:: Exercise goal ::
Copy out precisely the lines beginning at the line that contains "The Blender Python" and ending at the line that contains "tk(back, [q_], 2.2))", including both.

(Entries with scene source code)
□ □ □ □ □ □ □

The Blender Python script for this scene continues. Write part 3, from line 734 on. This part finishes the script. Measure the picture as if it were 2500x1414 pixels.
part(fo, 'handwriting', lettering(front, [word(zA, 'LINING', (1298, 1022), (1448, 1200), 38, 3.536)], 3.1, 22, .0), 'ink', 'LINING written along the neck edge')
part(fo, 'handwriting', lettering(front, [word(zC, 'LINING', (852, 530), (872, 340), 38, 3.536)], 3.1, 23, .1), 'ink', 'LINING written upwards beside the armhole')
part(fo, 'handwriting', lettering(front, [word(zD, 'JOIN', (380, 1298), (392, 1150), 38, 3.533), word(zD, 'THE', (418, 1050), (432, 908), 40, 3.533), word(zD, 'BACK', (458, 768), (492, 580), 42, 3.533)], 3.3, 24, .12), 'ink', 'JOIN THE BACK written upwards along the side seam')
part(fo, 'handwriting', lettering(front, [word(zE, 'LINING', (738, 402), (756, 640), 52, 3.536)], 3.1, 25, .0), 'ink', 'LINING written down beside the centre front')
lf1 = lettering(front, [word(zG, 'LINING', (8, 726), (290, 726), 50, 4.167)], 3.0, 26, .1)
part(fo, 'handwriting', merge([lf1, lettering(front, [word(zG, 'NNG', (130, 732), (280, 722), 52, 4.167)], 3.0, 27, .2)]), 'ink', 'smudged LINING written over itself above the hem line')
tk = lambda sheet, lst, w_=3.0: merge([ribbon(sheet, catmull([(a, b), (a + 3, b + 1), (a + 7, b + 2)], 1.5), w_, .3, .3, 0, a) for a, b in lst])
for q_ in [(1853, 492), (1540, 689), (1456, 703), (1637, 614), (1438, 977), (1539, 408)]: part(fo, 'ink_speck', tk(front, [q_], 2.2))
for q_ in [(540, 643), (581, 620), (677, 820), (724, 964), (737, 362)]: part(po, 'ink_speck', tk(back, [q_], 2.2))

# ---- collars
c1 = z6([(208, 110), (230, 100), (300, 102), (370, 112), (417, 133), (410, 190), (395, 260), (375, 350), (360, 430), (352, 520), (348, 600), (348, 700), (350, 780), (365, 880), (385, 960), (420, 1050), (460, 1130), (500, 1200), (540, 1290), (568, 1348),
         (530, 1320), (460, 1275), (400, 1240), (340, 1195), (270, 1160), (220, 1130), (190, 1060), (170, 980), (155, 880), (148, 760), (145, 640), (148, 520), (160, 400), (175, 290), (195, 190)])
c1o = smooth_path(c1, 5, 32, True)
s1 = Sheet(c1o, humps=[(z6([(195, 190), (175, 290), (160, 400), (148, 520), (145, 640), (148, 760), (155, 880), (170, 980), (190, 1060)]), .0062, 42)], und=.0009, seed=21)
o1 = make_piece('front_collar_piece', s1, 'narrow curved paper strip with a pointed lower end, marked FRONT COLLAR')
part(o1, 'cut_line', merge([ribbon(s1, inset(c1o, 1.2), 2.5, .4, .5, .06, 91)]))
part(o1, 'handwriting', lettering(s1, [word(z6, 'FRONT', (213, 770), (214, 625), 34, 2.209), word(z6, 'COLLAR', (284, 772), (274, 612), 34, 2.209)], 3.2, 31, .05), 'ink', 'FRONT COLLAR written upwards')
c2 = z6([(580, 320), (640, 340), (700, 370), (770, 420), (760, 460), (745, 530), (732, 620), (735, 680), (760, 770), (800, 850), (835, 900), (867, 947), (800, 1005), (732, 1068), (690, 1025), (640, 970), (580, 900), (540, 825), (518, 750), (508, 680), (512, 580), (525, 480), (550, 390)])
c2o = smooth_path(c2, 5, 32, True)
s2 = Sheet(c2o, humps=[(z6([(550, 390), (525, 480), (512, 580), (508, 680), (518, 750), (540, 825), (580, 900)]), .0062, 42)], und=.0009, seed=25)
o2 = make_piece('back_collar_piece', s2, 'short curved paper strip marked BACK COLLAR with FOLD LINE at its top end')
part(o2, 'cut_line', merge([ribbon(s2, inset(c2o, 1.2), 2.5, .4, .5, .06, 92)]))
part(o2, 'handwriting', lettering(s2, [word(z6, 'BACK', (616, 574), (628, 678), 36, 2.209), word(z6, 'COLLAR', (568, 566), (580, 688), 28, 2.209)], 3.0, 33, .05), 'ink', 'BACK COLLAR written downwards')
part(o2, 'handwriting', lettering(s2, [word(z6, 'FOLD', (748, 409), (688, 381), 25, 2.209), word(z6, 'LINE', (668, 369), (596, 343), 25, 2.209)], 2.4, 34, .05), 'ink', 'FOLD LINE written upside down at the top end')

□ □ □ □ □ □ □

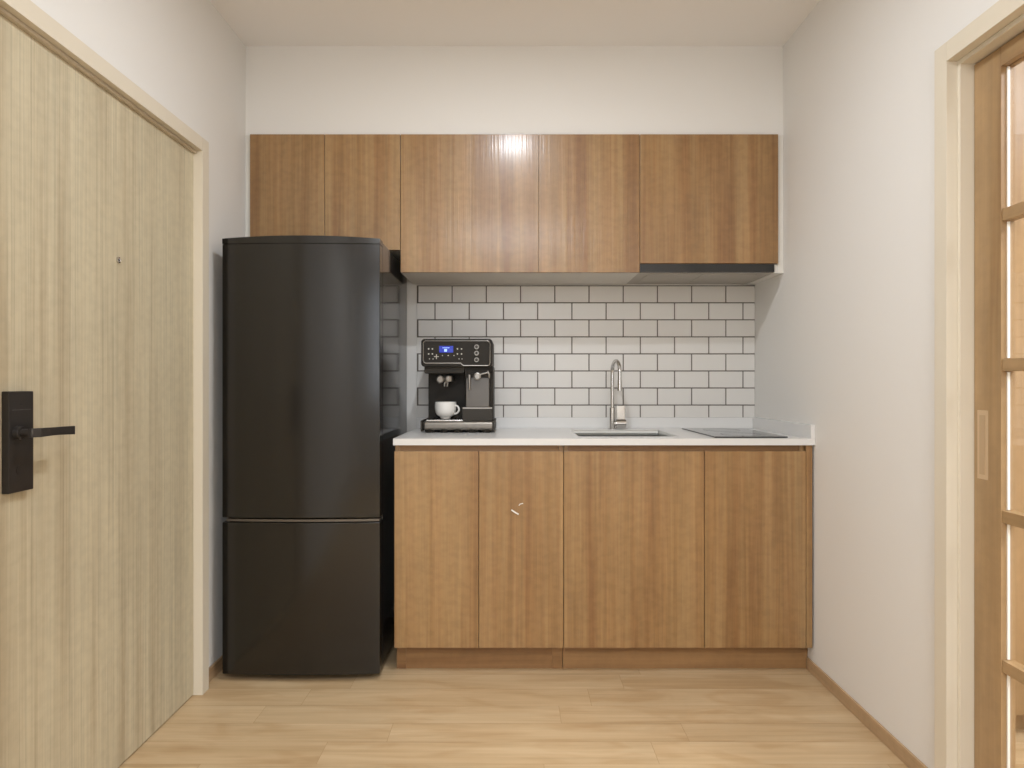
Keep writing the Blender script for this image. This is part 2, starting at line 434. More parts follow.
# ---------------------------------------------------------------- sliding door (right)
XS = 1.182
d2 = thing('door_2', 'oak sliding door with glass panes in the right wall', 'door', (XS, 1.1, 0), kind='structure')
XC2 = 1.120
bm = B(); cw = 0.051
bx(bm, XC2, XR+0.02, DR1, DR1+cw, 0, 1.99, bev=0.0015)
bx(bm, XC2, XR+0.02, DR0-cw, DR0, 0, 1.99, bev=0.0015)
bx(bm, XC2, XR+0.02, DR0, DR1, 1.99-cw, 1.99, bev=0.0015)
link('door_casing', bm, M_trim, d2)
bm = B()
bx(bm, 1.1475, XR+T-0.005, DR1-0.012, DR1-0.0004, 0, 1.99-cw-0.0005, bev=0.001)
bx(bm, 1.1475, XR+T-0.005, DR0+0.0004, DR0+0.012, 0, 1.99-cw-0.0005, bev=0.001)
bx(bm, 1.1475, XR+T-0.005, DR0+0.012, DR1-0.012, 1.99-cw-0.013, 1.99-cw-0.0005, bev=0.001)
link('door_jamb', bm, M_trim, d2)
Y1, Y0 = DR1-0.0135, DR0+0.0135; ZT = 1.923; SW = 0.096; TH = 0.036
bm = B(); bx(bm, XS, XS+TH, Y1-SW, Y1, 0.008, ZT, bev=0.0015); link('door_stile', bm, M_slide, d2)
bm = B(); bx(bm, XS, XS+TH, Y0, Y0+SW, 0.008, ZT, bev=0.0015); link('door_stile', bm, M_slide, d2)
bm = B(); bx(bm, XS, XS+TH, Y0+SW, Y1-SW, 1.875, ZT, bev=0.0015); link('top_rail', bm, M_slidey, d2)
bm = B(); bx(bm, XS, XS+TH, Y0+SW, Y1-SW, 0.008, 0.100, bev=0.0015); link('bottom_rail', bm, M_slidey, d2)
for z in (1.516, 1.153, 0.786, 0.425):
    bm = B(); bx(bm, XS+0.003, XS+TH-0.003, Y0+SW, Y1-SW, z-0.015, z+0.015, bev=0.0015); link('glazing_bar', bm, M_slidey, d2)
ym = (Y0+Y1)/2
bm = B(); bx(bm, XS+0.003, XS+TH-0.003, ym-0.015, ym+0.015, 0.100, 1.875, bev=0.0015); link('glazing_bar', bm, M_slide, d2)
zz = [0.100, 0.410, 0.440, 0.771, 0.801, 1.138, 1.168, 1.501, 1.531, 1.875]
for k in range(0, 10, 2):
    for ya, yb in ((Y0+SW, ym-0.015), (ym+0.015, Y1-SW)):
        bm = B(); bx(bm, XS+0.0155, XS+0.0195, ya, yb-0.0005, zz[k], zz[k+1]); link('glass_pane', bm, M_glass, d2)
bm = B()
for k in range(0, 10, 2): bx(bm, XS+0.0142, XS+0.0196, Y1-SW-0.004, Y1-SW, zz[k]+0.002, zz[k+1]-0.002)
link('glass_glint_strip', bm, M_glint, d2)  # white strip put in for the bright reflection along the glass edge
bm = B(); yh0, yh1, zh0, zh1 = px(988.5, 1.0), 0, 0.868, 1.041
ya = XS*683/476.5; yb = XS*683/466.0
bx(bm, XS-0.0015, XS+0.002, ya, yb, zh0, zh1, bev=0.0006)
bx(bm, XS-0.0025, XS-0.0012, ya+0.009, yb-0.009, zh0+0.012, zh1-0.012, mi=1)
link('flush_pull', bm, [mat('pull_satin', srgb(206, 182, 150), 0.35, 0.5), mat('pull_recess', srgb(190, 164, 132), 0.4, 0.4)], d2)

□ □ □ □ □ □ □

:: Answer to this task ::
The Blender Python script for this scene continues. Write part 3, from line 734 on. This part finishes the script. Measure the picture as if it were 2500x1414 pixels.
part(fo, 'handwriting', lettering(front, [word(zA, 'LINING', (1298, 1022), (1448, 1200), 38, 3.536)], 3.1, 22, .0), 'ink', 'LINING written along the neck edge')
part(fo, 'handwriting', lettering(front, [word(zC, 'LINING', (852, 530), (872, 340), 38, 3.536)], 3.1, 23, .1), 'ink', 'LINING written upwards beside the armhole')
part(fo, 'handwriting', lettering(front, [word(zD, 'JOIN', (380, 1298), (392, 1150), 38, 3.533), word(zD, 'THE', (418, 1050), (432, 908), 40, 3.533), word(zD, 'BACK', (458, 768), (492, 580), 42, 3.533)], 3.3, 24, .12), 'ink', 'JOIN THE BACK written upwards along the side seam')
part(fo, 'handwriting', lettering(front, [word(zE, 'LINING', (738, 402), (756, 640), 52, 3.536)], 3.1, 25, .0), 'ink', 'LINING written down beside the centre front')
lf1 = lettering(front, [word(zG, 'LINING', (8, 726), (290, 726), 50, 4.167)], 3.0, 26, .1)
part(fo, 'handwriting', merge([lf1, lettering(front, [word(zG, 'NNG', (130, 732), (280, 722), 52, 4.167)], 3.0, 27, .2)]), 'ink', 'smudged LINING written over itself above the hem line')
tk = lambda sheet, lst, w_=3.0: merge([ribbon(sheet, catmull([(a, b), (a + 3, b + 1), (a + 7, b + 2)], 1.5), w_, .3, .3, 0, a) for a, b in lst])
for q_ in [(1853, 492), (1540, 689), (1456, 703), (1637, 614), (1438, 977), (1539, 408)]: part(fo, 'ink_speck', tk(front, [q_], 2.2))
for q_ in [(540, 643), (581, 620), (677, 820), (724, 964), (737, 362)]: part(po, 'ink_speck', tk(back, [q_], 2.2))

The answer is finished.